The other two changes are revisions of what is already in rule 8. Actually, the first -- concerning the kickoff -- is nothing more than a reshuffling of the order of the paragraphs, plus a couple of new headings. The second -- a definition of dropped ball -- contains the new wording: “A dropped ball is a method of restarting play when ...”
That is not quite the end of the excitement, because there are three amendments in the “Interpretation and Guideline” section: An amplification of the term “team officials” (making it clear that it includes coaches); and new instructions to referees as to what to do if an extra ball or (this is the new bit) “other object or animal” gets on to the field during play. Plus something that will presumably go down well with certain MLS clubs (indeed, it might have been written for them), a new clause about field markings: “Where artificial surfaces are used, other lines are permitted provided that they are of a different color and clearly distinguishable from the lines used for football.”
They mean soccer, of course -- but it is precisely the unsightly football, American football, lines, that have been legitimized.
So the International Football Association Board, which revises the rules, has not had a very busy year. It’s minimal activity, its minor tweakings, seem designed to prove that IFAB is still alive, though only just.
IFAB could, for example, have spent some time ridding the current rules of stupidities and ambiguities. The rules contain -- have contained for years -- a blatant absurdity that must be the most laughably fatuous clause in any set of rules anywhere. No clues from me to this clueless wording -- but you now have a reason for reading the rule book.

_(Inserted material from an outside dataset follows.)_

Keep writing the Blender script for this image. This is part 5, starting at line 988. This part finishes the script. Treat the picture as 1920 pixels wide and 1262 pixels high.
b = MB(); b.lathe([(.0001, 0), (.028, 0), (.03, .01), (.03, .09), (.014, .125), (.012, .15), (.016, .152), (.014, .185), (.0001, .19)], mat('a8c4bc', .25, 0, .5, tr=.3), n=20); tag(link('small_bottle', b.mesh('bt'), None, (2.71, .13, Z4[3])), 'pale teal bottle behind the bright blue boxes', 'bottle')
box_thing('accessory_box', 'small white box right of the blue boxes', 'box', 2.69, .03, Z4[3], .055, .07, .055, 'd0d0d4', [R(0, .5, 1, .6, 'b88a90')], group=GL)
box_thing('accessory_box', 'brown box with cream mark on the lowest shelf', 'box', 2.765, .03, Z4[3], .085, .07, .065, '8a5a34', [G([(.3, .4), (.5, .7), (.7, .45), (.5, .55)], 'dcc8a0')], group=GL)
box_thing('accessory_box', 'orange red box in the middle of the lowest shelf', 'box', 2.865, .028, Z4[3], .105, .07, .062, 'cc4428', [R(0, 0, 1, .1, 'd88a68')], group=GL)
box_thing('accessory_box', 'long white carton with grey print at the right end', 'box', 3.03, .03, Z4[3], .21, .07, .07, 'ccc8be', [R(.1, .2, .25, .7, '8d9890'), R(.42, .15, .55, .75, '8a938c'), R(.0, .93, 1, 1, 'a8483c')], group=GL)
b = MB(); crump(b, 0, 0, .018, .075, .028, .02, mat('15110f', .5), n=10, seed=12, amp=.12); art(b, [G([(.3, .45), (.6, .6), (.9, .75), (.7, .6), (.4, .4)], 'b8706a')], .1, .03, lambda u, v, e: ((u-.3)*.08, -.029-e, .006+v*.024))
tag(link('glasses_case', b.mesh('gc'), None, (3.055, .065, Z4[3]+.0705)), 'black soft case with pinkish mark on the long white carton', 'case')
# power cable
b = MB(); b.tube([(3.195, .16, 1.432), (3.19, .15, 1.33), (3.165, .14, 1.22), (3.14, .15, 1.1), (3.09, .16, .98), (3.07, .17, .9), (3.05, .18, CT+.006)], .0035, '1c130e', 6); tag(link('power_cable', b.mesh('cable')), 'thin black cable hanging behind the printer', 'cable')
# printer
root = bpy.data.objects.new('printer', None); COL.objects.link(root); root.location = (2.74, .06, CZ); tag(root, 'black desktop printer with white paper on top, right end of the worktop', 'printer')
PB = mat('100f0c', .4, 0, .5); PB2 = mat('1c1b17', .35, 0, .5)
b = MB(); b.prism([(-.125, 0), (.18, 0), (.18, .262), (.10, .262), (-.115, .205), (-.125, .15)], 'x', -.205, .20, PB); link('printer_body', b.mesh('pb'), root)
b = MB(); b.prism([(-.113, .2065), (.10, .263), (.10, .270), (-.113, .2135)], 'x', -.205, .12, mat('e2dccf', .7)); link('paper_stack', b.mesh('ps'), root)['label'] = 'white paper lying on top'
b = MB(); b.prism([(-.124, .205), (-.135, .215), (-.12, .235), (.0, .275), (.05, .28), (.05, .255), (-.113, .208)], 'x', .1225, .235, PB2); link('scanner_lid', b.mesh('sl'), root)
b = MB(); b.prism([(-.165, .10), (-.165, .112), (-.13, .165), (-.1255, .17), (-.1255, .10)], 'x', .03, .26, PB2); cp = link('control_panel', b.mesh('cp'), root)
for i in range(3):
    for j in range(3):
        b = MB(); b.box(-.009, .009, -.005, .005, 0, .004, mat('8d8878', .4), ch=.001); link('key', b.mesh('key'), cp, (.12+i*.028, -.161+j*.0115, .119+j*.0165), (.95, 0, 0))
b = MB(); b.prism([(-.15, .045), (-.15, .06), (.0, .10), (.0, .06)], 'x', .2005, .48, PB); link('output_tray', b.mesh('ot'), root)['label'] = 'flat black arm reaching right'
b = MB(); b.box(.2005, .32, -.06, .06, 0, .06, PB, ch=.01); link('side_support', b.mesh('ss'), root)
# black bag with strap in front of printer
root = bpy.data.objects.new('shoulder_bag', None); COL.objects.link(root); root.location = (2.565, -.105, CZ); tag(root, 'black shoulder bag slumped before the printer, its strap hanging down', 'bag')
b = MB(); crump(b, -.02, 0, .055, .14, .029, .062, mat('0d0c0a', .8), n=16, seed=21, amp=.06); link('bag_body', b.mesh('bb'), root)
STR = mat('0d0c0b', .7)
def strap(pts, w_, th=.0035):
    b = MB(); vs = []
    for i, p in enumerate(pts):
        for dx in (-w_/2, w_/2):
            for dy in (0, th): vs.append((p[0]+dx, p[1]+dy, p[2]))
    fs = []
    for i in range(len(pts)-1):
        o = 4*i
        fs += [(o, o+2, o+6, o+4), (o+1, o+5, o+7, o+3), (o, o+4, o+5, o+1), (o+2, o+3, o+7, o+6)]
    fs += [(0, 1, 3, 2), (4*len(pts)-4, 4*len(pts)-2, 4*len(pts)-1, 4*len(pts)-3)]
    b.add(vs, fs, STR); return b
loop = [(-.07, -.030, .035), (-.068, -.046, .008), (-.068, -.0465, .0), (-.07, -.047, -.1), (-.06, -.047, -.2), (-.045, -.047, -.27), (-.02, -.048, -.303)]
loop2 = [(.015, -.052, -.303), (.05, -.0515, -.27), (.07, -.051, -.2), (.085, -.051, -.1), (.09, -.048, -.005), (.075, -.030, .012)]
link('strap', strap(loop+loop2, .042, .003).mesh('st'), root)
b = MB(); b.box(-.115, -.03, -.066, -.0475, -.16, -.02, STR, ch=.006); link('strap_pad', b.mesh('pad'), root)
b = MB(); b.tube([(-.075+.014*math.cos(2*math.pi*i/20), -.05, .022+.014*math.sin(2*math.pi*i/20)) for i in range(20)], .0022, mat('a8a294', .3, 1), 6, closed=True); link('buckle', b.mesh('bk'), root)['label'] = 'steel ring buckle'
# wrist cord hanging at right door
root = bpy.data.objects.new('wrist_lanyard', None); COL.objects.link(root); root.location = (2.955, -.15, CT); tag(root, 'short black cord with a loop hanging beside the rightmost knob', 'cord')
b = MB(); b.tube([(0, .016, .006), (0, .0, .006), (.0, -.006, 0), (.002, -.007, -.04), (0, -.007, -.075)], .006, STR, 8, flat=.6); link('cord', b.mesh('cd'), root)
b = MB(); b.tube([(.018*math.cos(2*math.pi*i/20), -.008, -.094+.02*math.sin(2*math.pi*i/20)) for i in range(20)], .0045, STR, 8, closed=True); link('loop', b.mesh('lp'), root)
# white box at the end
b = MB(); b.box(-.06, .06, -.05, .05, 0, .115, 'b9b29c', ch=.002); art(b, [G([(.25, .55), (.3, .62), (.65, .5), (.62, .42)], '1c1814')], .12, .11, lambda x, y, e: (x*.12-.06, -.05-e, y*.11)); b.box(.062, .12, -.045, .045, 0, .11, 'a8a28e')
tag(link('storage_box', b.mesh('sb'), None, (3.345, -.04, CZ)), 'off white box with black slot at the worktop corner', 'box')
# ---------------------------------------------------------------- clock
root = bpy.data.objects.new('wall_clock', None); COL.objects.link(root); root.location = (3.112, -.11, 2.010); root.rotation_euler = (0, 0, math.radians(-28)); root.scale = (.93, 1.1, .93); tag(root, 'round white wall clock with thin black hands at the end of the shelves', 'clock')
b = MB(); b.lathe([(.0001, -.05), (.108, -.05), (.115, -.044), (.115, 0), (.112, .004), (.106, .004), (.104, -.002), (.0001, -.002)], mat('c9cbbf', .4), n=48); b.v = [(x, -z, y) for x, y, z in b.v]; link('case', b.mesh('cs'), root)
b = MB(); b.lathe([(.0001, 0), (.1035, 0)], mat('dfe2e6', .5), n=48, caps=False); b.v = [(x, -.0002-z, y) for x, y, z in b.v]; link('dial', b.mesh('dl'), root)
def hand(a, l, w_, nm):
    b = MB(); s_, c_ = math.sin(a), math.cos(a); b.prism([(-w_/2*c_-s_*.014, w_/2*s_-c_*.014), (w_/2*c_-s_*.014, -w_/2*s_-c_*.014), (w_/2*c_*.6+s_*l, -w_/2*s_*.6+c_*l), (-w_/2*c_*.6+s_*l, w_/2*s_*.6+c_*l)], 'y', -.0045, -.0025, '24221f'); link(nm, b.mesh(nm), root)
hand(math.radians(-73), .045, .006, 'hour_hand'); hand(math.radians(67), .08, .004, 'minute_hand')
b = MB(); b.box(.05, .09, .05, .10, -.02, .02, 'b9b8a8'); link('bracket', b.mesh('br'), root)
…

There is another, lesser, stupidity that could easily have been expunged this time -- because it concerns the kickoff, one of the sections that IFAB did alter. But the definition still contains the wording “The ball is in play when it is kicked and moves forward.”
What possible reason can there be for including those final three words “and moves forward”? The old requirement that the ball had to travel “the distance of its circumference” (which was always a pretty daft sort of definition anyway) was abandoned 15 years ago. If you look at Rule 13 (Free Kicks) you’ll find a much simpler notion: “The ball is in play when it is kicked and moves.” So even the slightest nudge to move the ball means it is in play. That should be enough for a kickoff.
In any case, this is one of those fussy relics from ancient times that most, if not all, referees ignore. How can they tell -- and who cares anyway? -- in which direction the nudge is made?
Of more weight is an ambiguity about the referee’s use of his whistle. In Rule 14 (The Penalty Kick) we are told that the “referee signals for the penalty kick to be taken.” No mention of a whistle -- under that wording his signal could simply be a wave of the hand, or a nod of the head, or a shout. But the Guidelines section has a “Use of Whistle” section, which says that “the whistle is needed to ... restart play for penalty kicks.”
Quite possibly this vagueness is deliberate, trying to allow the rules to apply to the crudest level of the sport where, perhaps, the referee doesn’t have a whistle. Maybe.
The somnolent IFAB could have done some tidying up, but didn’t bother. But there is a much more serious dereliction of duty on IFAB’s part. It has, yet again, failed to pay any attention to events and developments in the real live, on-the-field game.
There is, for a start, the matter of the shoot-out (kicks from the penalty mark is the official term). Recently published statistical research (see this column Dec. 17, 2010) has shown that the team that kicks first (meaning, in effect, the team that wins the toss) wins the shootout 60% of the time. A modification of the order in which the kicks are taken has been suggested as a way of correcting that overwhelming bias. IFAB shows no signs of being aware, either of the problem or the suggested solution.
Nor does IFAB tackle the by-now almost scandalous problem of cheating at shoot-outs and regular penalty kicks. Goalkeepers regularly advance from their line before the kick is taken, which they are not supposed to do. But they are hardly ever called for it. A recent stark example came in the third-place game at FIFA’s Club World Cup -- a save by goalkeeper Mohamed Saqr gave Al Sadd the win in the shootout. “A superb diving stop,” says FIFA’s web site -- totally ignoring the fact that Saqr had advanced nearly a yard off his line before Ryohei Hayashi made his kick.
Encroachment is an equally big problem -- it is forbidden, but it occurs on virtually every penalty kick. Another recent example -- Barcelona-Viktoria Plzen in the UEFA Champions League. As Lionel Messi ran up to take a penalty kick, nine players had already moved -- illegally -- into the penalty area or the D. Five Plzen players, four from Barcelona. The Plzen defender Frantisek Rajtorel was so far advanced that he was running right across the referee’s line of vision as he watched Messi!
There could thus be no possibility of the referee not noticing the incursion. With players of both teams encroaching, the rules say the kick should be retaken. It wasn’t.
In neither of the above examples of flagrant rule-breaking did the team being cheated make any form of protest. No one seems to notice any more.
When its rules are cavalierly ignored, IFAB ought to be concerned. But it prefers to deal with fashion issues. We can all be thankful that last year’s rule about the color of undershorts has now been expanded to take in both undershorts ... and tights.